* Problem details
Looking through the listing, how many of its lines hold the word "from"? Answer with only the number.

* Data provided
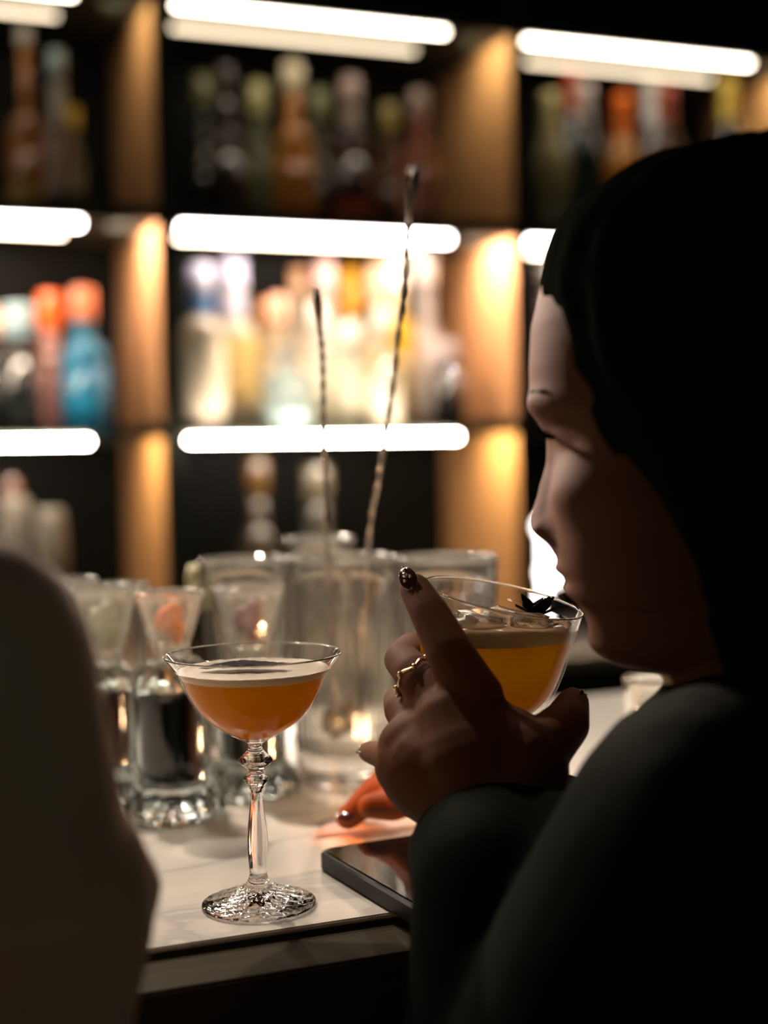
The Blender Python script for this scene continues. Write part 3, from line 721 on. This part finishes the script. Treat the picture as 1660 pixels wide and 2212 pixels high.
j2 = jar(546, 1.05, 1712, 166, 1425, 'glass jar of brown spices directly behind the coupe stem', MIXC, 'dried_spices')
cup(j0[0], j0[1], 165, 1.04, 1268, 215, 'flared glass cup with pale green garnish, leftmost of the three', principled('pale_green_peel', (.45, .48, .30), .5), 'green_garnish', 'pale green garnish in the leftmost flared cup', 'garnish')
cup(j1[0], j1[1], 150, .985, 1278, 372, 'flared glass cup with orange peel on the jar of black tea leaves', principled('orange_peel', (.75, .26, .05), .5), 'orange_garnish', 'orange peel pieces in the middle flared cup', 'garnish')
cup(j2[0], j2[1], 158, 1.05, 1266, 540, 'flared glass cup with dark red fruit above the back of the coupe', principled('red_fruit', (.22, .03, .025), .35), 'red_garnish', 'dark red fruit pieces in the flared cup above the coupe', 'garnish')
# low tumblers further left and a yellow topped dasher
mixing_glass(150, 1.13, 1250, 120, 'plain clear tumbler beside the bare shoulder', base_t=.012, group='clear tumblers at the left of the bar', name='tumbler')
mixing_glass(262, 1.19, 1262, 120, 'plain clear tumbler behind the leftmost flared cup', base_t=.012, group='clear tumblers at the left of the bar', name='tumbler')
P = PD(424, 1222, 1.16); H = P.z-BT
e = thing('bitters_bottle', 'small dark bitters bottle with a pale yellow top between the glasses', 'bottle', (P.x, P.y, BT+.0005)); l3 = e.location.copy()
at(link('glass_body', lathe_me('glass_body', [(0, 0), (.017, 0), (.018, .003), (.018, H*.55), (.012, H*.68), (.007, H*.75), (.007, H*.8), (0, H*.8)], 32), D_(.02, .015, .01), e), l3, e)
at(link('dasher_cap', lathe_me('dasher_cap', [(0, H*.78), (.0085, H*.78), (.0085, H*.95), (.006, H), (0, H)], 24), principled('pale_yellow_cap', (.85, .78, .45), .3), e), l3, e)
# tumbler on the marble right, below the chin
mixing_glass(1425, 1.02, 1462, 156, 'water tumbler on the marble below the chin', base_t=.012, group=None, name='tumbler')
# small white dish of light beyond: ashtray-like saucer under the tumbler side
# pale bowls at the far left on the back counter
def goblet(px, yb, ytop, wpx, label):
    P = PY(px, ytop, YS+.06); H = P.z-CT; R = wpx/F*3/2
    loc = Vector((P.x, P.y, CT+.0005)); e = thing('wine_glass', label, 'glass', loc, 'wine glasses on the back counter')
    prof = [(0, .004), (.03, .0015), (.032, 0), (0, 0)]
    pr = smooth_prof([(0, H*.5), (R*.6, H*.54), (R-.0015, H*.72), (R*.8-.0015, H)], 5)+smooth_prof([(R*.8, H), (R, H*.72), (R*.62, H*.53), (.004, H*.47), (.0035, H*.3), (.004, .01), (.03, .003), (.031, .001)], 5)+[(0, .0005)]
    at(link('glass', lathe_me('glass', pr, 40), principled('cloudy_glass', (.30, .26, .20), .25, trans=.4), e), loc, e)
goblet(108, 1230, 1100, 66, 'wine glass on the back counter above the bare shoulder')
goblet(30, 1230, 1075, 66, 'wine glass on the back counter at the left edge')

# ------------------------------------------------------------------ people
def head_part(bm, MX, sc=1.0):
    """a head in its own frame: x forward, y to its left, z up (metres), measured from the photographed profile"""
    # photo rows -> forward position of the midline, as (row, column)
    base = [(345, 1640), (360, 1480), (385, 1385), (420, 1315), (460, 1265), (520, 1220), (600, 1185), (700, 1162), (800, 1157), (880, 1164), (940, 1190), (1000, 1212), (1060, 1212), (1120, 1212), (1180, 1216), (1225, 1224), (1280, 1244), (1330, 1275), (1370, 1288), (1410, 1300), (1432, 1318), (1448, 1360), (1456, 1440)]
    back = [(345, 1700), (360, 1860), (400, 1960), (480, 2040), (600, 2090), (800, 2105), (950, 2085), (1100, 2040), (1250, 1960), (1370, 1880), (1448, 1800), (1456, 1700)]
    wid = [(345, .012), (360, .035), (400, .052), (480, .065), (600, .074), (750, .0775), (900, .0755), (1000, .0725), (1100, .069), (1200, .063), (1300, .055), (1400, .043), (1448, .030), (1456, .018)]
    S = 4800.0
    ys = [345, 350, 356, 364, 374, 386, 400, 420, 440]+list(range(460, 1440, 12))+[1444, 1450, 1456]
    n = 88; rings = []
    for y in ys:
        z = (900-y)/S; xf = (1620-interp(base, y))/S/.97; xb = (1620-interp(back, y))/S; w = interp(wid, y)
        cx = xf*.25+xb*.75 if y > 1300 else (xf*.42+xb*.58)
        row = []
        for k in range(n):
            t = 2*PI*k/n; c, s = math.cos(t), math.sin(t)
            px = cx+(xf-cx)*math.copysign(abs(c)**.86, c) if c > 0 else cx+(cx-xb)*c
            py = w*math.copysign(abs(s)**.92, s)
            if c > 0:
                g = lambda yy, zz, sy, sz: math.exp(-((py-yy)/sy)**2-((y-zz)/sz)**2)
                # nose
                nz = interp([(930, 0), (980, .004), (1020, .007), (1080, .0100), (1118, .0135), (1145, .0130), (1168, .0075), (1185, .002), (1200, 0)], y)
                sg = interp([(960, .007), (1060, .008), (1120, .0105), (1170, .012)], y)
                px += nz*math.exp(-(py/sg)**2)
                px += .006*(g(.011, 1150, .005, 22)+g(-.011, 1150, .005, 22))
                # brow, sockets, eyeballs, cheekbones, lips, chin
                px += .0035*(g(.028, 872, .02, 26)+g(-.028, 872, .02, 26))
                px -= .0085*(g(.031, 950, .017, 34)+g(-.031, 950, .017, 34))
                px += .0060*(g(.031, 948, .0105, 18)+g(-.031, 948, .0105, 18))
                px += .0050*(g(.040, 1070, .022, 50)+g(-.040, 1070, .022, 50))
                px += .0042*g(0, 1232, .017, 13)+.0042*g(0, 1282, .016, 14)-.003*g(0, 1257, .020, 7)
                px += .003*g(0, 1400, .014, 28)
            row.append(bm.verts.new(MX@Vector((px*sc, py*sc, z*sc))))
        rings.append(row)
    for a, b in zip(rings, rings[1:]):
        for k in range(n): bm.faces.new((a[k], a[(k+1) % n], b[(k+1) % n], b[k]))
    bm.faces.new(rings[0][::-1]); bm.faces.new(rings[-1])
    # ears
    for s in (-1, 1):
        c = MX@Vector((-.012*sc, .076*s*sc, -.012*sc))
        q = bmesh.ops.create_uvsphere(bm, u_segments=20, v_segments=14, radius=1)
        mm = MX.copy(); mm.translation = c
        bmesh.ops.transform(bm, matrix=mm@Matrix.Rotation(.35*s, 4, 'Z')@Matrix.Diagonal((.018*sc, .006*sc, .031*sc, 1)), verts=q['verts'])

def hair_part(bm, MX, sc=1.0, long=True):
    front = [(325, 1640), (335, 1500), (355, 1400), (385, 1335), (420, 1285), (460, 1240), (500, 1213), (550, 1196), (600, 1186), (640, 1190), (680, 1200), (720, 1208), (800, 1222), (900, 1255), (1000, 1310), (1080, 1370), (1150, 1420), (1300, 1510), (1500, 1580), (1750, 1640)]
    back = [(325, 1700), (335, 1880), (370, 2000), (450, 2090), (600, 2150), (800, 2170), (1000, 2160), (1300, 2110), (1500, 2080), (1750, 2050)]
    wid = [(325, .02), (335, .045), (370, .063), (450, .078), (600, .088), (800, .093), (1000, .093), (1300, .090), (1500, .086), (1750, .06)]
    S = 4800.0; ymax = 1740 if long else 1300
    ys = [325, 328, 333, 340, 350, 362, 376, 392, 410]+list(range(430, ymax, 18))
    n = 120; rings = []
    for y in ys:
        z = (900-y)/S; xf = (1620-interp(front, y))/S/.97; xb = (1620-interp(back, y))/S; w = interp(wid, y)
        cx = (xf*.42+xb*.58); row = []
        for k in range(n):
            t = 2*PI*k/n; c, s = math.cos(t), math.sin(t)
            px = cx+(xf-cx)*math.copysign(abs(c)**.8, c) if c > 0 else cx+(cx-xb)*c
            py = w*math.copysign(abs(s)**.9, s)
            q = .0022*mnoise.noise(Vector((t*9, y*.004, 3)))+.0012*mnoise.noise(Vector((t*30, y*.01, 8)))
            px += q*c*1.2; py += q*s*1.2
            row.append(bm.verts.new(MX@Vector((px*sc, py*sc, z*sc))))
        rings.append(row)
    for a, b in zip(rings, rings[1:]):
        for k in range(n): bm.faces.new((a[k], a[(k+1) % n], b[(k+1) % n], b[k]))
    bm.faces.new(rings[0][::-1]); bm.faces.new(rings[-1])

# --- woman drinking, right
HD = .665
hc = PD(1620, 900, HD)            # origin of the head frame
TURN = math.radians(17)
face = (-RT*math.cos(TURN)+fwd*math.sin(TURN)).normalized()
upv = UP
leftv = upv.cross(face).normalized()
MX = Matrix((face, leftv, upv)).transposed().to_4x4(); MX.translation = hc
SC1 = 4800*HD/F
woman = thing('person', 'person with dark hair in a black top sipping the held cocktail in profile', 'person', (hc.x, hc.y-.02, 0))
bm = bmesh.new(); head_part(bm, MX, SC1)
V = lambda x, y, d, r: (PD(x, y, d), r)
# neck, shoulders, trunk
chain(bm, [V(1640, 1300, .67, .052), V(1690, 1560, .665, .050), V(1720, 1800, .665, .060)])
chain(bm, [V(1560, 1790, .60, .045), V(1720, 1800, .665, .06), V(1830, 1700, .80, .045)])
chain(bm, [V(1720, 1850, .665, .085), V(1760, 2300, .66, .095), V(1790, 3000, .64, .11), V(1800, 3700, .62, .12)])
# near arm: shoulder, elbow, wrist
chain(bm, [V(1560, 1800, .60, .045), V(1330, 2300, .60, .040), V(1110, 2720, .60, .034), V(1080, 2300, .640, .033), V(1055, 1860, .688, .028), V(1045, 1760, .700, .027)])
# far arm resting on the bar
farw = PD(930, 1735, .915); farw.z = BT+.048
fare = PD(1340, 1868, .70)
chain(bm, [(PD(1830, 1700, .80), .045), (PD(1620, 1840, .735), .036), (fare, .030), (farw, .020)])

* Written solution
2